We might be “oblivious” to the success of independent analyses (which all adjust their own “exact same” conclusions every few years), but it’s more likely that Stephan is  “oblivious” to the obvious: Those independent groups all use the same thermometers (the magic ones next to airports, asphalt, air conditioners and concrete).

Then Lewandowsky mocks Andrew Bolt because he mistakenly thinks Bolt wrote off a British report as a whitewash for the wrong reason (something about the head honcho riding a bike). But Bolt knows it’s a whitewash for lots of reasons, including that Lord Oxburgh is President of the Carbon Capture Association. Let’s guess how much Carbon Capture would be worth if Oxburgh’s committee announced that the science was poppycock. Would that be zero, or less? Do tell us, Stephan Lewandowsky, Australian Professorial Fellow in Psychology, if someone wanted to get an independent real analysis of climate science, would they pick the Chairman of wind energy firm Falck Renewables, who stands to lose prestige, power, and money if he finds anything wrong with the CRU?

The word you’re looking for is Gullible.

With his devout faith in foreign committees and scientists who’ve admitted to losing their data, and sending “awful emails”, Lewandowsky appears to be going out of his way to risk his career and reputation to defend the blatantly corrupt.

Does the University of WA support this kind of reasoning?  For the sake of the UWA science faculty’s reputation, it’s time he was censured. (Please send the man to remedial logic and reason classes ferrgoodnesssake.)

Does the ABC think this irrelevant smear contributes to “public debate” (what, it’s fodder for those who can’t think, and target practice for those who can?)
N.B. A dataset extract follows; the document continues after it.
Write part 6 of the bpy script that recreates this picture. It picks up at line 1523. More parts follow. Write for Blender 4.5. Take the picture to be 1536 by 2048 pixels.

Australian taxpayers, you pay a professorial type salary to this man who can’t reason, and you pay for the forum he parades his irrational fuming on.

It’s time to protest.

Other articles on Lewandowsky:

http://joannenova.com.au/2010/03/picasso-brain-syndrome/

http://joannenova.com.au/2009/12/confused-you-might-be-a-psychologist/

H/tip to Steve. Thanks!

UPDATE

*Some people think I’m mixing up precision and accuracy here — which means I didn’t explain myself well enough. In this case I’m warning Lewandowsky that there is something that trumps precision and accuracy, and that’s relevancy. We are looking for trends across decades and for air temperatures that cover square kilometers. A thermometer next to tarmac that was laid 10 years old, is giving us neither. The thermometers can be both precise and accurate, but their results can still be meaningless.